Lien pour écouter le podcast :
https://podcast.ausha.co/art-eco-vert/e99-azaret-robles
Au-delà de l’Institut culturelle, En France, deux événements culturels prennent une teinte mexicaine : le 31 janvier, le groupe Matute a fait son concert à Paris ; plein de l’énergie des années 1980, mêlant musicalement nostalgie et technologie, le groupe n’a cessé de gagner en notoriété ces dernières années. Une réussite qui affirme que 40 ans plus tard, les grands thématiques et thèmes musicaux des années 80 sont toujours d’actualité, désormais portés par une génération nouvelle de mélomanes mexicains, qui en exprime la nostalgie par delà les cultures et les frontières.

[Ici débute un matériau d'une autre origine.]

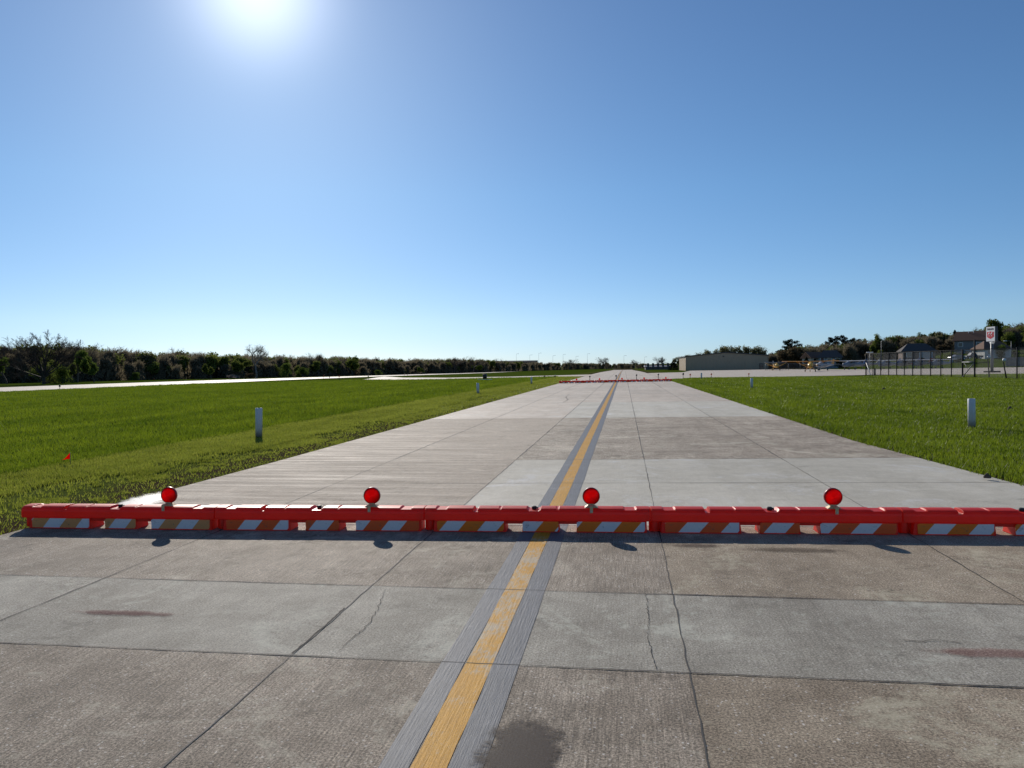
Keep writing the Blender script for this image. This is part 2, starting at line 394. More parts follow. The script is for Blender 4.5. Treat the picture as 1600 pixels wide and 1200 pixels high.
for k in range(len(YJ)-1):
    for c in range(5):
        y0, y1 = YJ[k], YJ[k+1]
        ns = 8
        mi = 0
        if k == 4: mi = 1
        elif k in (6, 7): mi = 2 if c >= 2 else 0
        elif k == 10: mi = 2 if c >= 2 else 4
        elif k in (3, 5, 2) and c >= 3: mi = 3
        elif k >= 11: mi = 4
        if 6 <= k <= 9 and c < 2: mi = 5
        tone = 1+rs.uniform(-.07, .07)
        if 8 <= k <= 9: tone *= 1.12
        for s in range(ns):
            ya = lambda x, t: yj(k, x)*(1-t)+yj(k+1, x)*t
            t0, t1 = s/ns, (s+1)/ns
            x0 = XJ[c] if c else None; x1 = XJ[c+1] if c < 4 else None
            q = []
            for t_, which in ((t0, 0), (t0, 1), (t1, 1), (t1, 0)):
                yy = ya(0, t_)
                xx = (XJ[c] if c else edge_x(-1, yy)) if which == 0 else (XJ[c+1] if c < 4 else edge_x(1, yy))
                yy = ya(xx, t_); q.append((xx, yy, float(h(xx, yy))))
            b = len(V); V += q; Fc.append((b, b+1, b+2, b+3)); MI.append(mi); TONE.append(tone)
me = mesh_fast('taxiway', V, Fc, MATS, MI)
at = me.attributes.new('tone', 'FLOAT', 'FACE'); at.data.foreach_set('value', np.array(TONE, np.float32))
bm = bmesh.new(); bm.from_mesh(me); bmesh.ops.remove_doubles(bm, verts=bm.verts, dist=1e-4)
bm.to_mesh(me); bm.free()
# slab edges: a vertical skirt down into the soil
o = link('taxiway', me); tag(o, kind='structure')
sk = MB()
for sd_, fx in ((-1, lambda y: edge_x(-1, y)), (1, lambda y: edge_x(1, y))):
    ys = list(np.arange(-12, 80, 2.))
    for a, b in zip(ys[:-1], ys[1:]):
        sk.add([(fx(a), a, -.2), (fx(b), b, -.2), (fx(b), b, -.001), (fx(a), a, -.001)], [(0, 1, 2, 3)])
tag(sk.build('slab_edge', M['pale']), kind='structure')

def ribbon(mb, pts, w0, w1, jit, dz, rnd, step=.12):
    """a thin uneven strip lying on the pavement through the points"""
    P = []
    for (a, b) in zip(pts[:-1], pts[1:]):
        L = math.hypot(b[0]-a[0], b[1]-a[1]); n = max(1, int(L/step))
        for i in range(n): P.append((a[0]+(b[0]-a[0])*i/n, a[1]+(b[1]-a[1])*i/n))
    P.append(pts[-1]); ring = []
    ph = rnd.uniform(0, 9)
    for i, p in enumerate(P):
        a = P[max(0, i-1)]; b = P[min(len(P)-1, i+1)]
        dx, dy = b[0]-a[0], b[1]-a[1]; L = math.hypot(dx, dy) or 1; nx, ny = -dy/L, dx/L
        ww = (w0+(w1-w0)*(.5+.5*math.sin(i*.23+ph)*math.sin(i*.071+ph*2)))*rnd.uniform(.7, 1.3)/2
        j = rnd.uniform(-jit, jit); cx, cy = p[0]+nx*j, p[1]+ny*j
        z = float(h(cx, cy))+dz
        ring.append([(cx+nx*ww, cy+ny*ww, z), (cx-nx*ww, cy-ny*ww, z)])
    mb.loft(ring, 0, False, False, None, False)
rj = random.Random(11); jm = MB()
for i, xj in enumerate(XJ[1:-1]):
    ys = [y for y in YJ if y > -2]
    for a, b in zip(ys[:-1], ys[1:]):
        wd = (.004, .013) if a < 12 else (.012, .024) if a < 60 else (.025, .045)
        ribbon(jm, [(xj, a), (xj, b)], wd[0], wd[1], .006 if a < 12 else .010, .004, rj, .12 if a < 30 else .8)
for k in range(3, len(YJ)):
    y = YJ[k]
    wd = (.005, .016) if y < 9 else (.010, .020) if y < 40 else (.02, .05)
    if y > 120: continue
    ribbon(jm, [(edge_x(-1, y)+.02, yj(k, -6.8)), (edge_x(1, y)-.02, yj(k, 5.3))], wd[0], wd[1], .004 if y < 12 else .01, .0045, rj, .1 if y < 20 else .5)
tag(jm.build('pavement_joint', M['joint']), kind='structure')
cm = MB()
def gp(*pts): return [g(*p)[:2] for p in pts]
ribbon(cm, gp((602, 921), (590, 952), (577, 975), (560, 990), (545, 1001), (538, 1010), (530, 1018)), .002, .006, .008, .005, rj, .03)
ribbon(cm, gp((1009, 928), (1014, 965), (1012, 995), (1020, 1025), (1027, 1046)), .002, .006, .008, .005, rj, .03)
ribbon(cm, gp((889, 616), (884, 621), (888, 624), (880, 629)), .015, .04, .04, .005, rj, .2)
ribbon(cm, gp((1410, 1000), (1440, 1003), (1470, 1001), (1500, 1006)), .003, .010, .012, .005, rj, .03)
ribbon(cm, [(-2.098, 4.53), (-2.092, 5.0), (-2.10, 5.45)], .008, .016, .004, .005, rj, .04)
tag(cm.build('pavement_crack', M['crack']), kind='structure')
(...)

Dernière actualité, mais non des moindres, sortira dans les salles françaises le 26 février : Cronos, le premier film du célèbre réalisateur, maître de l’horreur et du mystère, Guillermo Del Toro. Trente ans après sa parution, restauré avec la supervision du réalisateur, cet hommage autant qu’une subversion du Nosferatu expressionniste met en scène un homme qui, bien que transformé en vampire, en un monstre apparent, n’en demeure pas moins un être sensible et compassionné. Aidé de sa petite-fille, il affronte un antagoniste aussi pauvre moralement qu’il est riche matériellement, désirant s’emparer de ce qui a transformé le protagoniste en monstre, tout en le rendant immortel.. Ainsi, celui qui est devenu un monstre par accident n’est pas aussi monstrueux que celui qui veut le devenir consciemment. Des thèmes et un propos qui contiennent en prototype le classique de ce qui fait le cinéma onirique de Del Toro jusqu’à nos jours. Une expression artistique, où, toujours, ce qui a une apparence monstrueuse se révèle souvent plus complexe, et même meilleur, que l’homme qui n’a pas été effleuré par le fantastique.